My question is: now that I have bottles in the fridge (nice and cold), will they still carb up? I'm curious about it since the yeast seemed to be active in warmer temperatures if I should let the bottles sit out for a week first to carb up and THEN put into the fridge to lager, or if I'd be ok just setting them in the fridge for lagering.

Another way of asking my questions would be, if 4 weeks from now (what the recipe specifies for the lagering period) the beer isn't carbed up, and I have to let it sit at warmer temps to carbonate, am I gonna have to restart the lagering process all over or should it be good to go from there?

I'm not really familiar with what changes happen inside the beer during lagering/carbonation...
 
I would agree with The Rev, i think i would take an extreme amount of time to carbonate, if it even happens at all due to the low temp, the higher the temp the faster the yeast carbonates, the lower the temp the slower the activity is.

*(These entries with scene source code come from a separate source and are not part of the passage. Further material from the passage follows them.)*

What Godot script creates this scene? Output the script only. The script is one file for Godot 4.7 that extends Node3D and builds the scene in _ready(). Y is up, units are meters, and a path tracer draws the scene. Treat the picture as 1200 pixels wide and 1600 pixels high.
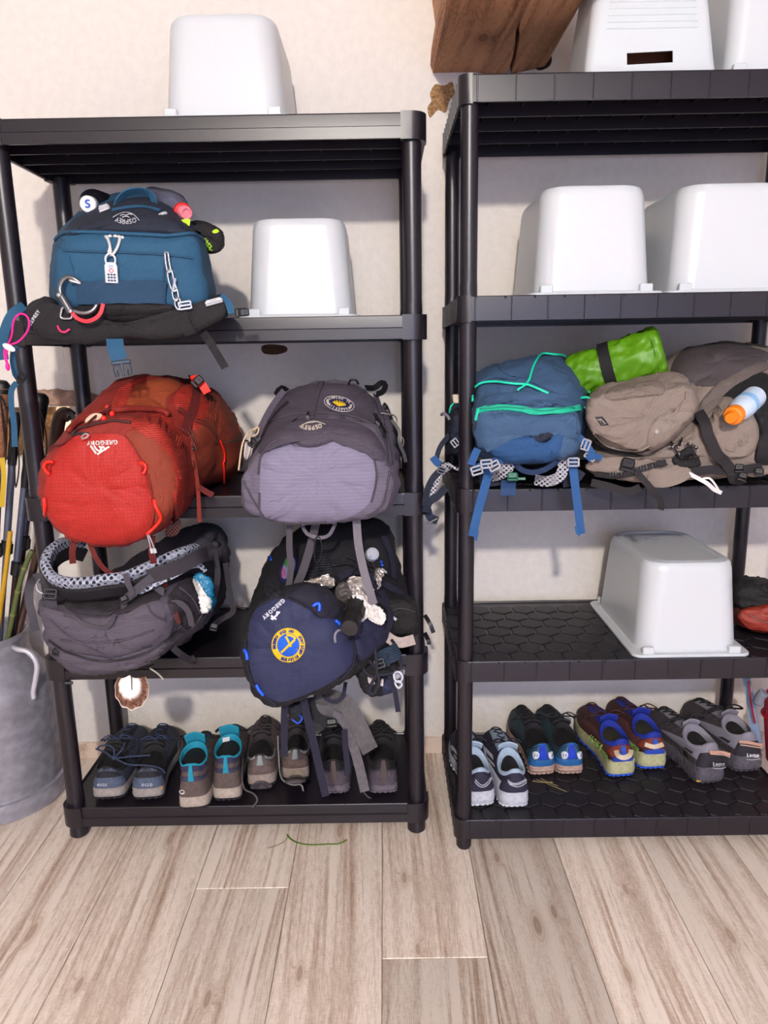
extends Node3D

# ---------------------------------------------------------------- camera model (used to turn sketch points into metres)
const F := 1138.67
var cam_o := Vector3(0, 1.1627, 0)
var cr_ := Vector3.RIGHT
var cu_ := Vector3.UP
var cb_ := Vector3.BACK
var names := {}
var mats := {}
var tiles := {}

func setup_axes():
	var ya := 0.0027
	var p := 0.2149
	var ro := -0.0164
	var a := Vector3(cos(ya), 0, -sin(ya))
	var b := Vector3(-sin(p) * sin(ya), cos(p), -sin(p) * cos(ya))
	cr_ = a * cos(ro) + b * sin(ro)
	cu_ = -a * sin(ro) + b * cos(ro)
	cb_ = Vector3(cos(p) * sin(ya), sin(p), cos(p) * cos(ya))

func ray(px: float, py: float) -> Vector3:
	return cr_ * ((px - 600.0) / F) + cu_ * ((800.0 - py) / F) - cb_

func W(px: float, py: float, z: float) -> Vector3:   # the point of the plane z = const seen there
	var v := ray(px, py)
	return cam_o + v * (z / v.z)

func PY(px: float, py: float, y: float) -> Vector3:  # the point of the plane y = const seen there
	var v := ray(px, py)
	return cam_o + v * ((y - cam_o.y) / v.y)

func ppm(p: Vector3) -> float:                       # metres per sketch unit at a point
	return -(p - cam_o).dot(cb_) / F

# ---------------------------------------------------------------- mesh accumulator: closed pieces, counter-clockwise outside
class Sh:
	var v := PackedVector3Array()
	var f := PackedInt32Array()
	var uv := PackedVector2Array()
	var use_uv := false

	func add(pv: PackedVector3Array, pf: PackedInt32Array, puv := PackedVector2Array()):
		var o := Vector3.ZERO
		for q in pv: o += q
		o /= maxi(pv.size(), 1)
		var vol := 0.0
		for i in range(0, pf.size(), 3):
			vol += (pv[pf[i]] - o).dot((pv[pf[i + 1]] - o).cross(pv[pf[i + 2]] - o))
		var base := v.size()
		v.append_array(pv)
		if use_uv:
			if puv.size() == pv.size(): uv.append_array(puv)
			else:
				for q in pv: uv.append(Vector2(q.x, q.y))
		for i in range(0, pf.size(), 3):
			f.append(base + pf[i])
			if vol >= 0.0:
				f.append(base + pf[i + 1]); f.append(base + pf[i + 2])
			else:
				f.append(base + pf[i + 2]); f.append(base + pf[i + 1])

	func strip_faces(nu: int, nv: int, wu: bool, wv: bool) -> PackedInt32Array:
		var r := PackedInt32Array()
		for i in (nu if wu else nu - 1):
			for j in (nv if wv else nv - 1):
				var a := i * nv + j
				var b := ((i + 1) % nu) * nv + j
				var c := ((i + 1) % nu) * nv + (j + 1) % nv
				var d := i * nv + (j + 1) % nv
				r.append_array(PackedInt32Array([a, b, c, a, c, d]))
		return r

	func loft(rings: Array, caps := true):           # rings: PackedVector3Arrays of one size
		var nv: int = rings[0].size()
		var pv := PackedVector3Array()
		for r in rings: pv.append_array(r)
		var pf := strip_faces(rings.size(), nv, false, true)
		if caps:
			for e in 2:
				var at: int = 0 if e == 0 else (rings.size() - 1) * nv
				var c := Vector3.ZERO
				for j in nv: c += pv[at + j]
				pv.append(c / nv)
				var ci := pv.size() - 1
				for j in nv:
					if e == 0: pf.append_array(PackedInt32Array([ci, at + j, at + (j + 1) % nv]))
					else: pf.append_array(PackedInt32Array([ci, at + (j + 1) % nv, at + j]))
		add(pv, pf)

	func ring_loop(rings: Array):                    # rings closed on each other (a torus)
		var pv := PackedVector3Array()
		for r in rings: pv.append_array(r)
		add(pv, strip_faces(rings.size(), rings[0].size(), true, true))

	func box(c: Vector3, s: Vector3, bev := 0.002, xf := Transform3D.IDENTITY):
		var h := s * 0.5
		bev = minf(bev, minf(h.x, minf(h.y, h.z)) * 0.9)
		var pv := PackedVector3Array()
		for sx in [-1, 1]:
			for sy in [-1, 1]:
				for sz in [-1, 1]:
					var k := Vector3(sx, sy, sz)
					for ax in 3:
						var q := (h - Vector3.ONE * bev) * k
						q[ax] = h[ax] * k[ax]
						pv.append(xf * (c + q))
		var pf := PackedInt32Array()
		var id := func(x: int, y: int, z: int, ax: int) -> int: return ((x * 2 + y) * 2 + z) * 3 + ax
		for ax in 3:
			var u := (ax + 1) % 3
			var w := (ax + 2) % 3
			for sg in 2:
				var q := []
				for t in [[0, 0], [1, 0], [1, 1], [0, 1]]:
					var k := [0, 0, 0]
					k[ax] = sg; k[u] = t[0]; k[w] = t[1]
					q.append(id.call(k[0], k[1], k[2], ax))
				if sg == 1: pf.append_array(PackedInt32Array([q[0], q[1], q[2], q[0], q[2], q[3]]))
				else: pf.append_array(PackedInt32Array([q[0], q[2], q[1], q[0], q[3], q[2]]))
			for su in 2:
				for sw in 2:
					var k := [0, 0, 0]
					k[u] = su; k[w] = sw
					var e := []
					for t in 2:
						k[ax] = t
						e.append(id.call(k[0], k[1], k[2], u)); e.append(id.call(k[0], k[1], k[2], w))
					if su == sw: pf.append_array(PackedInt32Array([e[0], e[1], e[3], e[0], e[3], e[2]]))
					else: pf.append_array(PackedInt32Array([e[0], e[3], e[1], e[0], e[2], e[3]]))
		for x in 2:
			for y in 2:
				for z in 2:
					var t := [id.call(x, y, z, 0), id.call(x, y, z, 1), id.call(x, y, z, 2)]
					if (x + y + z) % 2 == 1: pf.append_array(PackedInt32Array([t[0], t[1], t[2]]))
					else: pf.append_array(PackedInt32Array([t[0], t[2], t[1]]))
		add(pv, pf)

	func sweep(pts: PackedVector3Array, sec: Array, side := Vector3.ZERO, closed := false, sides := PackedVector3Array()):
		# sec: section points (Vector2) at each path point or one for all; x runs along the side direction
		var n := pts.size()
		var rings := []
		var prev := Vector3.ZERO
		for i in n:
			var t: Vector3
			if closed: t = (pts[(i + 1) % n] - pts[(i + n - 1) % n]).normalized()
			else: t = (pts[mini(i + 1, n - 1)] - pts[maxi(i - 1, 0)]).normalized()
			var s: Vector3
			if sides.size() == n: s = sides[i]
			elif side != Vector3.ZERO: s = side
			elif prev != Vector3.ZERO: s = prev
			else: s = Vector3.UP if absf(t.y) < 0.9 else Vector3.RIGHT
			s = (s - t * s.dot(t))
			s = s.normalized() if s.length() > 1e-5 else t.cross(Vector3(0.3, 0.5, 0.8)).normalized()
			prev = s
			var b := t.cross(s)
			var r := PackedVector3Array()
			var sc: PackedVector2Array = sec[i] if sec.size() == n else sec[0]
			for q in sc: r.append(pts[i] + s * q.x + b * q.y)
			rings.append(r)
		if closed: ring_loop(rings)
		else: loft(rings)

	func tube(pts: PackedVector3Array, r: float, n := 8, closed := false, r_end := -1.0):
		var sec := []
		for i in pts.size():
			var rr := r if r_end < 0.0 else lerpf(r, r_end, float(i) / maxi(pts.size() - 1, 1))
			var c := PackedVector2Array()
			for k in n: c.append(Vector2.from_angle(TAU * k / n) * rr)
			sec.append(c)
		sweep(pts, sec, Vector3.ZERO, closed)

	func ribbon(pts: PackedVector3Array, w: float, th: float, side := Vector3.ZERO, sides := PackedVector3Array(), closed := false):
		sweep(pts, [PackedVector2Array([Vector2(-w, -th) / 2, Vector2(w, -th) / 2, Vector2(w, th) / 2, Vector2(-w, th) / 2])], side, closed, sides)

	func lathe(prof: Array, n := 32, xf := Transform3D.IDENTITY):   # prof: Vector2(radius, height)
		var rings := []
		for q in prof:
			var r := PackedVector3Array()
			for k in n: r.append(xf * Vector3(cos(TAU * k / n) * q.x, q.y, sin(TAU * k / n) * q.x))
			rings.append(r)
		loft(rings)

	func blob(c: Vector3, r: Vector3, b := Basis.IDENTITY, n := 20, m := 12):
		var prof := []
		for i in m + 1:
			var a := -PI / 2 + PI * i / m
			prof.append(Vector2(maxf(cos(a), 0.02), sin(a)))
		lathe(prof, n, Transform3D(b * Basis.from_scale(r), c))

	func prism(poly: PackedVector2Array, z0: float, z1: float, xf := Transform3D.IDENTITY, bev := 0.0):
		var tri := Geometry2D.triangulate_polygon(poly)
		var n := poly.size()
		var lay := [[poly, z0], [poly, z1]]
		if bev > 0.0:
			var inn := PackedVector2Array()
			for i in n:
				var a := (poly[i] - poly[(i + n - 1) % n]).normalized()
				var b := (poly[(i + 1) % n] - poly[i]).normalized()
				var nn := (a + b).orthogonal().normalized()
				if Geometry2D.is_polygon_clockwise(poly): nn = -nn
				inn.append(poly[i] + nn * bev)
			if absf(area(inn)) > absf(area(poly)):
				for i in n: inn[i] = poly[i] * 2.0 - inn[i]
			lay = [[poly, z0], [poly, z1 - bev * signf(z1 - z0)], [inn, z1]]
		var pv := PackedVector3Array()
		for l in lay:
			for q in l[0]: pv.append(xf * Vector3(q.x, q.y, l[1]))
		var pf := PackedInt32Array()
		for l in lay.size() - 1:
			for i in n:
				var a := l * n + i
				var b := l * n + (i + 1) % n
				pf.append_array(PackedInt32Array([a, b, b + n, a, b + n, a + n]))
		var ccw := not Geometry2D.is_polygon_clockwise(poly)
		var top := (lay.size() - 1) * n
		for i in range(0, tri.size(), 3):
			# the side walls run along the outline; the lids have to agree with them
			var a := tri[i]; var b := tri[i + 1]; var c := tri[i + 2]
			var tccw: bool = (poly[b] - poly[a]).cross(poly[c] - poly[a]) > 0.0
			if tccw != ccw:
				var s := b; b = c; c = s
			pf.append_array(PackedInt32Array([top + a, top + b, top + c, a, c, b]))
		add(pv, pf)

	func area(p: PackedVector2Array) -> float:
		var s := 0.0
		for i in p.size(): s += p[i].cross(p[(i + 1) % p.size()])
		return s / 2

	func sheet(g: PackedVector3Array, nrm: PackedVector3Array, nu: int, nv: int, hi: PackedFloat32Array, lo: float, wrap_v := false):
		# a closed pad over a grid: top at hi, underside at lo along the normals
		var pv := PackedVector3Array()
		for i in g.size(): pv.append(g[i] + nrm[i] * hi[i])
		for i in g.size(): pv.append(g[i] + nrm[i] * lo)
		var m := g.size()
		var pf := PackedInt32Array()
		var s := strip_faces(nu, nv, false, wrap_v)
		for i in range(0, s.size(), 3):
			pf.append_array(PackedInt32Array([s[i], s[i + 1], s[i + 2], m + s[i], m + s[i + 2], m + s[i + 1]]))
		var edge := func(a: int, b: int): pf.append_array(PackedInt32Array([b, a, m + a, b, m + a, m + b]))
		for j in (nv if wrap_v else nv - 1):
			edge.call(j, (j + 1) % nv)
			edge.call((nu - 1) * nv + (j + 1) % nv, (nu - 1) * nv + j)
		if not wrap_v:
			for i in nu - 1:
				edge.call((i + 1) * nv, i * nv)
				edge.call(i * nv + nv - 1, (i + 1) * nv + nv - 1)
		add(pv, pf)

	func mesh(crease := 40.0) -> ArrayMesh:
		var nf := f.size() / 3
		var fn := PackedVector3Array(); fn.resize(nf)
		for i in nf:
			fn[i] = (v[f[i * 3 + 1]] - v[f[i * 3]]).cross(v[f[i * 3 + 2]] - v[f[i * 3]])
		var arr := []; arr.resize(Mesh.ARRAY_MAX)
		if crease >= 180.0:
			var vn := PackedVector3Array(); vn.resize(v.size())
			for i in nf:
				for k in 3: vn[f[i * 3 + k]] += fn[i]
			for i in v.size(): vn[i] = vn[i].normalized() if vn[i].length_squared() > 1e-20 else Vector3.UP
			var fi := f.duplicate()
			for i in nf:
				var t := fi[i * 3 + 1]; fi[i * 3 + 1] = fi[i * 3 + 2]; fi[i * 3 + 2] = t
			arr[Mesh.ARRAY_VERTEX] = v; arr[Mesh.ARRAY_NORMAL] = vn; arr[Mesh.ARRAY_INDEX] = fi
			if use_uv: arr[Mesh.ARRAY_TEX_UV] = uv
		else:
			var start := PackedInt32Array(); start.resize(v.size() + 1)
			for i in f.size(): start[f[i] + 1] += 1
			for i in v.size(): start[i + 1] += start[i]
			var fill := start.duplicate()
			var adj := PackedInt32Array(); adj.resize(f.size())
			for i in f.size():
				adj[fill[f[i]]] = i / 3; fill[f[i]] += 1
			var un := PackedVector3Array(); un.resize(nf)
			for i in nf: un[i] = fn[i].normalized()
			var lim := cos(deg_to_rad(crease))
			var ov := PackedVector3Array(); ov.resize(f.size())
			var on := PackedVector3Array(); on.resize(f.size())
			var ou := PackedVector2Array()
			if use_uv: ou.resize(f.size())
			for i in nf:
				for k in 3:
					var src: int = f[i * 3 + (0 if k == 0 else 3 - k)]
					var s := Vector3.ZERO
					for a in range(start[src], start[src + 1]):
						if un[adj[a]].dot(un[i]) > lim: s += fn[adj[a]]
					ov[i * 3 + k] = v[src]
					on[i * 3 + k] = s.normalized() if s.length_squared() > 1e-22 else un[i]
					if use_uv: ou[i * 3 + k] = uv[src]
			arr[Mesh.ARRAY_VERTEX] = ov; arr[Mesh.ARRAY_NORMAL] = on
			if use_uv: arr[Mesh.ARRAY_TEX_UV] = ou
		var m := ArrayMesh.new()
		m.add_surface_from_arrays(Mesh.PRIMITIVE_TRIANGLES, arr)
		return m

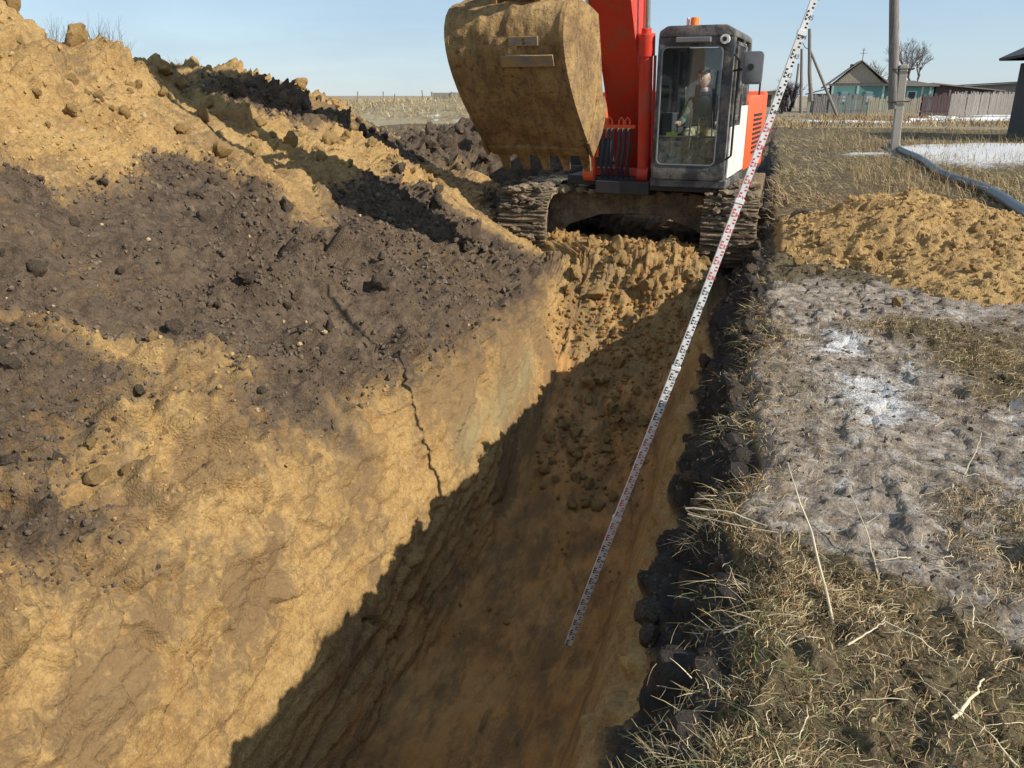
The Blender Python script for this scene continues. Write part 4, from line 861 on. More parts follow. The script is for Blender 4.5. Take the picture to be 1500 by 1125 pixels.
# ------------------------------------------------------------------ levelling staff
LB = Vector((-1.155, 5.0, -2.34)); LT = Vector((.245, 4.98, 2.58)); STL = 5.12
def staff_material():
    t = NT('staff_print'); uv = t.n.new('ShaderNodeUVMap'); uv.uv_map = 'staff'; sp = t.n.new('ShaderNodeSeparateXYZ'); t.link(uv.outputs[0], sp.inputs[0])
    u, v = sp.outputs[0], sp.outputs[1]                       # u across 0..1, v in metres from the foot
    red = t.math('GREATER_THAN', t.math('MODULO', v, 2.0), 1.0)
    ink = t.mix(red, (.012, .012, .014), (.62, .02, .05))
    cm = t.math('LESS_THAN', t.math('MODULO', v, .02), .01)   # centimetre blocks
    dm = t.math('MODULO', v, .10); low = t.math('LESS_THAN', dm, .05)
    left = t.math('MULTIPLY', t.math('GREATER_THAN', u, .08), t.math('LESS_THAN', u, .44)); right = t.math('MULTIPLY', t.math('GREATER_THAN', u, .56), t.math('LESS_THAN', u, .92))
    spine = t.math('MULTIPLY', t.math('GREATER_THAN', u, .08), t.math('LESS_THAN', u, .19)); sp2 = t.math('MULTIPLY', low, spine)
    side_ = t.math('ADD', t.math('MULTIPLY', low, left), t.math('MULTIPLY', t.math('SUBTRACT', 1., low), right))
    blk = t.math('ADD', t.math('MULTIPLY', cm, side_), sp2, clamp=True)
    big = t.math('MULTIPLY', t.math('GREATER_THAN', dm, .058), t.math('LESS_THAN', dm, .092)); 
    c = t.mix(blk, (.80, .80, .78), ink)
    return t.done(t.mix(t.ramp(t.noise(6, 5, .7), [(.45, 0.), (.75, .35)]), c, (.35, .28, .2)), .45)
def staff():
    root = tag(empty('levelling_staff', LB), 'tall telescopic measuring staff leaning out of the trench, marked in red and black', 'measuring staff')
    d = (LT - LB); n = 60; pts = []
    for i in range(n + 1):
        f = i / n; p = d * f; p.x -= .055 * sin(pi * f) * -1.0 * .6 - (.03 * (1 - f) ** 6); pts.append(p)
    L_ = d.length; view = Vector((0.25, -1, .0)).normalized()
    red = staff_material(); inkb = plain('black_ink', (.012, .012, .014), .5); inkr = plain('red_ink', (.6, .02, .04), .5); white = plain('staff_white', (.8, .8, .78), .45, .05)
    secs = [(0, 1.22, .027), (1.22, 2.42, .0245), (2.42, 3.58, .022), (3.58, 4.45, .0195), (4.45, STL, .017)]
    for a, b_, w in secs:
        me = bpy.data.meshes.new('staff_section'); bm = bmesh.new(); uvl = bm.loops.layers.uv.new('staff'); rings = []
        i0, i1 = int(a / STL * n), int(b_ / STL * n)
        for i in range(i0, i1 + 1):
            p = pts[i]; t_ = (pts[min(i + 1, n)] - pts[max(i - 1, 0)]).normalized(); r = t_.cross(view).normalized() * w; fr = r.cross(t_).normalized() * .011
            if fr.dot(view) < 0: fr = -fr
            if r.x < 0: r = -r
            rings.append((i, [bm.verts.new(p + q) for q in (-r + fr, r + fr, r - fr, -r - fr)]))
        for (ia, A), (ib, B_) in zip(rings, rings[1:]):
            for k in range(4):
                f = bm.faces.new([A[k], A[(k + 1) % 4], B_[(k + 1) % 4], B_[k]]); u0, u1 = ((0, 1), (.95, 1), (1, 0), (0, .05))[k]
                for lp_, uvv in zip(f.loops, ((u0, ia), (u1, ia), (u1, ib), (u0, ib))): lp_[uvl].uv = (uvv[0], uvv[1] / n * STL)
        bm.faces.new(rings[0][1][::-1]); bm.faces.new(rings[-1][1]); bmesh.ops.recalc_face_normals(bm, faces=bm.faces); bm.to_mesh(me); bm.free(); put('staff_section', me, red, root)
        if b_ < STL:
            i = i1; p = pts[i]; t_ = (pts[i + 1] - pts[i - 1]).normalized(); bb_ = MB(); bb_.bar(p - t_ * .012, p + t_ * .012, 2 * w + .008, .030, up=view); bb_.build('locking_collar', white, root)
    # decimetre numerals
    for k in range(1, 51):
        v = k * .10; f = v / STL * n; i = int(f)
        if i >= n: break
        p = pts[i].lerp(pts[i + 1], f - i); t_ = (pts[i + 1] - pts[i]).normalized(); r = t_.cross(view).normalized()
        if r.x < 0: r = -r
        fr = t_.cross(r).normalized(); fr = fr if fr.dot(view) > 0 else -fr
        lo = text_obj('numeral', '%02d' % k, .034, inkr if int(v + 1e-6) % 2 else inkb, root, .9)
        mt = Matrix((r, t_, fr)).transposed().to_4x4(); low = (k % 2)
        mt.translation = p + fr * .0125 - r * (.001 if True else .02) - t_ * .0 + t_ * .006; lo.matrix_local = mt
staff()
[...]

i for one, have done so, with one sample to try. it sat in there for 1 month, it was flatter than kate hudson. (well atleast before the implants.)
 
You're not really lagering at this point. Lagering is typically done still in a fermentation vessel at cold temperatures, often as low as 34-35 degrees or so. There's no such thing as lagering after your beer carb, but you could bottle condition them.

So basically you want to get your bottles at 70 degrees for 3 weeks and then chill/condition for as long as you'd like. The next time you go to lager a beer, you should look into doing it in a fermentation vessel. The yeast you chose for this brew will do just fine with the temp and time you fermented at, so you're still good. You'll have something much like an anchor steam, as that's the yeast strain you used.